Tehditlere boyun eğmeyeceğini ilan eden İran yönetimi saldırılara cepheden yanıt verdi. Verilen yanıtı öncekilerden farklı kılan özellik ise, petrol satışının durdurulabileceğinin Cumhurbaşkanı tarafından dile getirilmesidir. İran Cumhurbaşkanı Mahmud Ahmedinecad, ABD ve müttefiklerinin baskısıyla BM'nin yaptırım kararı alması halinde Tahran'ın uluslararası silah denetçilerini reddedebileceğini belirterek, “Birçok yönden buna karşılık veririz. Mesela petrol satışlarını durdururuz veya nükleer tesislerimizin denetlenmesini kısıtlayabiliriz” dedi.

Eski cumhurbaşkanı Ali Ekber Haşimi Rafsancani ise emperyalist-siyonist zorbalara meydan okudu. Amerika ve Avrupa'ya hitap eden Rafsancani, şunları söyledi: “Bu meydan, geçilmesi kolay olmayan bir meydandır. Bu meydan, tehlikeli bir meydandır. Eğer doğru hareket etmezseniz size, bölgeye ve dünyaya ağıra malolur”; “Sizin amacınız korkutmaksa bilin ki İranlılar korkmuyor. Yok eğer bu yolla bir yerlere varmak istiyorsanız, korkutmakla müzakere olmaz ve diyalog kurulmaz.”
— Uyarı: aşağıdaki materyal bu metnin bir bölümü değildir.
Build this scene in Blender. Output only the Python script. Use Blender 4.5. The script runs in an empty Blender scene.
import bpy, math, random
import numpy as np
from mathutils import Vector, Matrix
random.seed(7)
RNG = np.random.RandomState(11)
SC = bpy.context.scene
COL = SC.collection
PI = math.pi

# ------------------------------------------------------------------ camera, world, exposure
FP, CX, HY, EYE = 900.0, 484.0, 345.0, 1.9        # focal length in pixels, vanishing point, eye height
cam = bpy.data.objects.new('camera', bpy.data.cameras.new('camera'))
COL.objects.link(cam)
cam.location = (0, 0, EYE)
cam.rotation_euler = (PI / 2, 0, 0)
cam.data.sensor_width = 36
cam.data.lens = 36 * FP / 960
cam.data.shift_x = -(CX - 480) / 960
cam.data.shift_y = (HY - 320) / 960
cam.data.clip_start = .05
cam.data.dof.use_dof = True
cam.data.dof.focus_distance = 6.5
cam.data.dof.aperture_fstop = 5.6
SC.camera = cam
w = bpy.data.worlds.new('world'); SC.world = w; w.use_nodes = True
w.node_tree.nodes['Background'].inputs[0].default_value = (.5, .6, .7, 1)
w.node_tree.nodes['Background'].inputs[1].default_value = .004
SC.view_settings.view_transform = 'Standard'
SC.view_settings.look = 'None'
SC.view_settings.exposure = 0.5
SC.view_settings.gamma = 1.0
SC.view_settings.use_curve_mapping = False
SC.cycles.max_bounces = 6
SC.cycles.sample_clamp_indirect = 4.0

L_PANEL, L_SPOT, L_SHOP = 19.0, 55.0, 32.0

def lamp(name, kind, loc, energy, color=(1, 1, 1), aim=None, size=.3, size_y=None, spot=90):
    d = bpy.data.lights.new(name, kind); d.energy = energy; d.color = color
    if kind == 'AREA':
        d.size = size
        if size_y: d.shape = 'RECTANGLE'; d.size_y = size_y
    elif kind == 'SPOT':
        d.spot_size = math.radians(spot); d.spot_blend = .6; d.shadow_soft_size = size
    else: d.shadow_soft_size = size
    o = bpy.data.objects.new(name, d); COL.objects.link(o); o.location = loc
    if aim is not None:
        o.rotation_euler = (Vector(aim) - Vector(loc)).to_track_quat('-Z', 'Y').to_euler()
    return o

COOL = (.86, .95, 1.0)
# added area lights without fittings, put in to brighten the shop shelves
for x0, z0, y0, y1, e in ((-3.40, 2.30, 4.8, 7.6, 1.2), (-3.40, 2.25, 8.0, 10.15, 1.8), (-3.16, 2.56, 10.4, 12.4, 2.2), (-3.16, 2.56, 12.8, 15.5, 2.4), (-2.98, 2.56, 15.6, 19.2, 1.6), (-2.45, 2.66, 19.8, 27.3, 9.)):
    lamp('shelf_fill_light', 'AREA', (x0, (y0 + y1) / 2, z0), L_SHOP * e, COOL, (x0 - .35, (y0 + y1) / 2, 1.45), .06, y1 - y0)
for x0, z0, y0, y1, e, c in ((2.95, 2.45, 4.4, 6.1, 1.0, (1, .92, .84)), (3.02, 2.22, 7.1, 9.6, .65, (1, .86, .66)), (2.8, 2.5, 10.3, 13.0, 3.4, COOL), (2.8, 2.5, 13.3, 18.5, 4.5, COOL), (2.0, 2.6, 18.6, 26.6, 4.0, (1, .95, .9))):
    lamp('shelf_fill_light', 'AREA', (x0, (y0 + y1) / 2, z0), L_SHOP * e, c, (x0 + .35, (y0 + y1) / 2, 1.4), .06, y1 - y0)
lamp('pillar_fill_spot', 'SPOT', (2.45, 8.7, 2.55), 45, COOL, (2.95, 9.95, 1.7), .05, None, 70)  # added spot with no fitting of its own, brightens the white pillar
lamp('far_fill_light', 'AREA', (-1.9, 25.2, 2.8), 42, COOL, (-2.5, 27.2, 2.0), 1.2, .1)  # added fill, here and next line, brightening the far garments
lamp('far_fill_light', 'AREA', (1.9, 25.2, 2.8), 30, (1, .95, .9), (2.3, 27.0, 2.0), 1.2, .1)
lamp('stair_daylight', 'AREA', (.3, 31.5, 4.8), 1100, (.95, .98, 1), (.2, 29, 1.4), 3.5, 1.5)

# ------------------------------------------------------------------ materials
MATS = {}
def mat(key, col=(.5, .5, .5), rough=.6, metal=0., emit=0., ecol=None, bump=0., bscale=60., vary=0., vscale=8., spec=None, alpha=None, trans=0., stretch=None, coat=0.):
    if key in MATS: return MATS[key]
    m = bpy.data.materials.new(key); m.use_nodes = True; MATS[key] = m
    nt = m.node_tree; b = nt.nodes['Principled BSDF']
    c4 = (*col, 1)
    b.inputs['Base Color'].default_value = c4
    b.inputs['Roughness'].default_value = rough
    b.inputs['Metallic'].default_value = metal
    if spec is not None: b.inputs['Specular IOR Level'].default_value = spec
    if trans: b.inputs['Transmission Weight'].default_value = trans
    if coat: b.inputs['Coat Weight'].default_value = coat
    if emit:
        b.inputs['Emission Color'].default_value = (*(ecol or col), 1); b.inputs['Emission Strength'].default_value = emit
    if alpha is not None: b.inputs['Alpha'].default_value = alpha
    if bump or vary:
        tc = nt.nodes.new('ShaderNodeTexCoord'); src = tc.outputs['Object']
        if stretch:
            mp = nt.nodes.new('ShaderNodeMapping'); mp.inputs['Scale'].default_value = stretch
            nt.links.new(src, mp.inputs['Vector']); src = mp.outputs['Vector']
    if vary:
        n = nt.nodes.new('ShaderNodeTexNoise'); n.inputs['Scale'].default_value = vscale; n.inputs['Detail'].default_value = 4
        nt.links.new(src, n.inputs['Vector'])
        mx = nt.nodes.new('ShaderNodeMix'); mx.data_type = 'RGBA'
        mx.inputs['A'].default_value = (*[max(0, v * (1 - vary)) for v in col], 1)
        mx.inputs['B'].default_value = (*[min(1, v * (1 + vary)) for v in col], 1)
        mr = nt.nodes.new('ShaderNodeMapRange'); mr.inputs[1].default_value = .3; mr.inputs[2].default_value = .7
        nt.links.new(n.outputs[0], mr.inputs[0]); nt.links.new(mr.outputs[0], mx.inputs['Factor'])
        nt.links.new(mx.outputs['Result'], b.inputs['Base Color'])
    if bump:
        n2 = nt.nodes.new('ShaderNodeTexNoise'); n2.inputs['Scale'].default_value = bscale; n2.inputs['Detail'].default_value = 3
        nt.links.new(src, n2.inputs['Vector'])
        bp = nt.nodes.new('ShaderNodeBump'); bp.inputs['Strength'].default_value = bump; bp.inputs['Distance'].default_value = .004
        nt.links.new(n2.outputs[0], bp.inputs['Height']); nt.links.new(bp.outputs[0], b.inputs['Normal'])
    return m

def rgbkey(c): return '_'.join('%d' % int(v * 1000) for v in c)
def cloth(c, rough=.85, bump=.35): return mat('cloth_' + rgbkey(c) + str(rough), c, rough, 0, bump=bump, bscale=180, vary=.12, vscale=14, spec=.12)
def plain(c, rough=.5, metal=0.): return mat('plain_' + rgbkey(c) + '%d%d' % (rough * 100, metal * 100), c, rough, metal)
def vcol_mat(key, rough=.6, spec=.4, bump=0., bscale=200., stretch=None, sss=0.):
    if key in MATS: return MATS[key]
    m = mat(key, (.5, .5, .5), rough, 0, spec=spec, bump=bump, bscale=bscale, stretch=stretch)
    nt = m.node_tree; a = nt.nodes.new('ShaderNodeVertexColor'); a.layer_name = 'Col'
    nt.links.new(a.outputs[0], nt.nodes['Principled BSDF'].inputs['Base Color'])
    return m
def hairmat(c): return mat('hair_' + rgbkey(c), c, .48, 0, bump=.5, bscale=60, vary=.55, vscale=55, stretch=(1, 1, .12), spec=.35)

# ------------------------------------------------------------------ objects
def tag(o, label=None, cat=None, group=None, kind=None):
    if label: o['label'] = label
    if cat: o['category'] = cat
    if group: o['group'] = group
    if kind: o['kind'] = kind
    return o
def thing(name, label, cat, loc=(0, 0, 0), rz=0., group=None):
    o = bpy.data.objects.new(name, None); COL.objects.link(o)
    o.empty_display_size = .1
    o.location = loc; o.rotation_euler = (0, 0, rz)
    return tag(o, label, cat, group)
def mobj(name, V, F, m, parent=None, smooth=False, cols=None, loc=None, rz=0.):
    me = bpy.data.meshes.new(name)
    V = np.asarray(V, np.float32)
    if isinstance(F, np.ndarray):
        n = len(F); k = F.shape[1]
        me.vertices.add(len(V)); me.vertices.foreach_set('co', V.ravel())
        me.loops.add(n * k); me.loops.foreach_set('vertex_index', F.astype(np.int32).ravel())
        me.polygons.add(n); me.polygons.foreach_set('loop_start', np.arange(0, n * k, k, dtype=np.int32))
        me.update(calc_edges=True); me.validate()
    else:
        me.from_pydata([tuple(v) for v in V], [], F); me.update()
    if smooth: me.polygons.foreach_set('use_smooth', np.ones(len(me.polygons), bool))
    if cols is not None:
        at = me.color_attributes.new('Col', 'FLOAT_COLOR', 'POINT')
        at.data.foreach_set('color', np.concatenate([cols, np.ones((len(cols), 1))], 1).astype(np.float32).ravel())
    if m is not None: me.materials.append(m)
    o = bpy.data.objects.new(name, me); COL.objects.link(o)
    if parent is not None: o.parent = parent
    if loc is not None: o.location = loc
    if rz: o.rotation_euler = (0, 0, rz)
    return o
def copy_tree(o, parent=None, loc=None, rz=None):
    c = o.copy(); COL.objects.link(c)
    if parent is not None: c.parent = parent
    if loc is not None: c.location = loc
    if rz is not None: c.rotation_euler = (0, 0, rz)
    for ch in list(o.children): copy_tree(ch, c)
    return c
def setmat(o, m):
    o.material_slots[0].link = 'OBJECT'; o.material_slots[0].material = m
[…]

Gelişmelerin şimdiki seyri hangi düzeyde olursa olsun, ne ABD, ne de bölgedeki ileri karakolu İsrail, İran'ı hedef alan saldırgan politikadan vazgeçecek gibi görünmüyor. Zira Washington'daki neo-faşist çete Tahran'da Amerikan uşağı bir yönetim görmek istiyor, çünkü bu istek gerçekleşmediği sürece BOP projesinde kayda değer bir adım atmayacağını biliyor. Bölgenin kitle imha silahları deposu siyonist İsrail ise, Tel Aviv'deki ırkçı-siyonist rejimi meşru görmeyen bölgenin en etkili devleti İran'ın, emperyalist ordular marifetiyle güçten düşürülmesini istiyor.
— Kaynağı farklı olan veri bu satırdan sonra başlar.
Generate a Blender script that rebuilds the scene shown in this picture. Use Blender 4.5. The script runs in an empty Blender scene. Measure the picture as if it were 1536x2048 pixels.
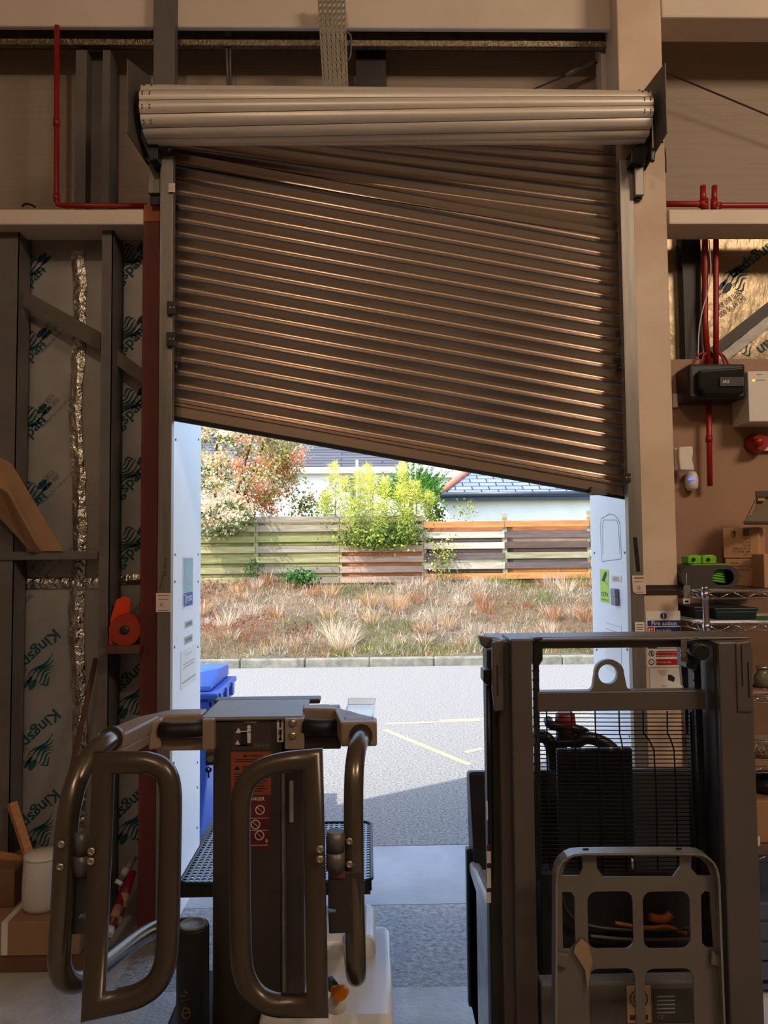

Washington-Tel Aviv merkezli bu kanlı hevesler, ancak bölgenin topyekûn yıkımı halinde gerçekleşebilecek türdendir. Bölge halklarının, tahmin edilmesi bile güç olan bedelleri ödemekten kurtulabilmesi, anti-emperyalist, anti-siyonist mücadeleyi ne düzeyde yükselteceğine bağlı olacaktır.